Monday 12 August 2013

Sewing And Body Image - My Two Pence

Sewing blogs periodically come around to this issue, and I guess I am jumping on the proverbial bandwagon now as my own body is something I am particularly struggling to deal with at the moment.
Last week I read THIS article on the Guardian website, written by a lovely blogger I follow, Karen at Did You Make That? where she talks about how making clothes from scratch freed her from the tyranny of ready to wear sizing numbers (12, 14, 16 etc) and let her appreciate the uniqueness of her body, perfect looking to others or not.
I have to confess my own thoughts couldn't be more different. Those tape measure numbers were/are
horrible. The first time I sized myself up for a pattern (free from Prima magazine, a much appreciated gift from my mother) I cried. At that time I was fitting into a size 14/16 bottom half and my top half varied with fabric due to my overly large bra size. The bloody tape measure told me to cut out the pattern larger than they had graded for. And the patterns go up to size 20. So I cut out the 20 figuring I would just use a smaller seam allowance and basted the bodice together, then basted on the skirt. I tried it on and it turned out to be huge. Really huge! I was relived by this but also confused at the relationship between the tape measure and the non stretch polycotton sack in front of me.
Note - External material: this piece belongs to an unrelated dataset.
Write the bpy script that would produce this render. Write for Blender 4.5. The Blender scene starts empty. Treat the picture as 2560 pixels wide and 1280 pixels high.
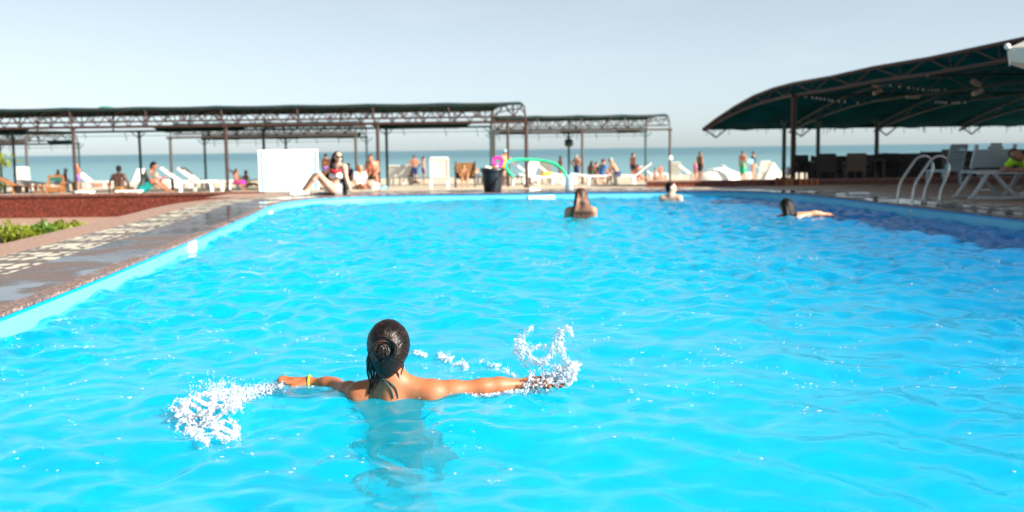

In time I came to understand about ease, big four patterns being very generous with the ease and how a perfect fit involves tweaking everything in relationship to my own shape and proportions. I also realised just how much the high street likes to massage the fragile egos of their clientele. I mean everyone knows a M&S 12 is much larger than a Topshop 12, but most people don't realise how much these sizes differ from pattern sizes.

Even now though, despite improved knowledge, I still get a sense of deep dread when I read those numbers off. It makes everything so much more real. My work trousers are sized in cm, this is just as depressing, it is a big number. I know that I am overweight, and until some personal circumstances interfered, I was slowly losing the weight to feel better about myself. but those numbers still haunted me. I had a hard time shifting the weight despite a 1 hour, 5 times a week gym habit (and no, I wasn't pigging out) and it took a long time to notice anything. I did track my actual weight loss, but I was primarily concerned with those darn numbers.

I guess what my point is really, is that personally, hiding behind that M&S 14 label (despite knowing its lying ways) makes me feel better that those raw, real, numbers. Even if no label = no evidence of size, I know, and my own opinion on my body is the only one that is truly important.


Thankfully cats do not have these worries!
(This is just an unfortunate angle, my cat is a chunky monkey but not that bad!)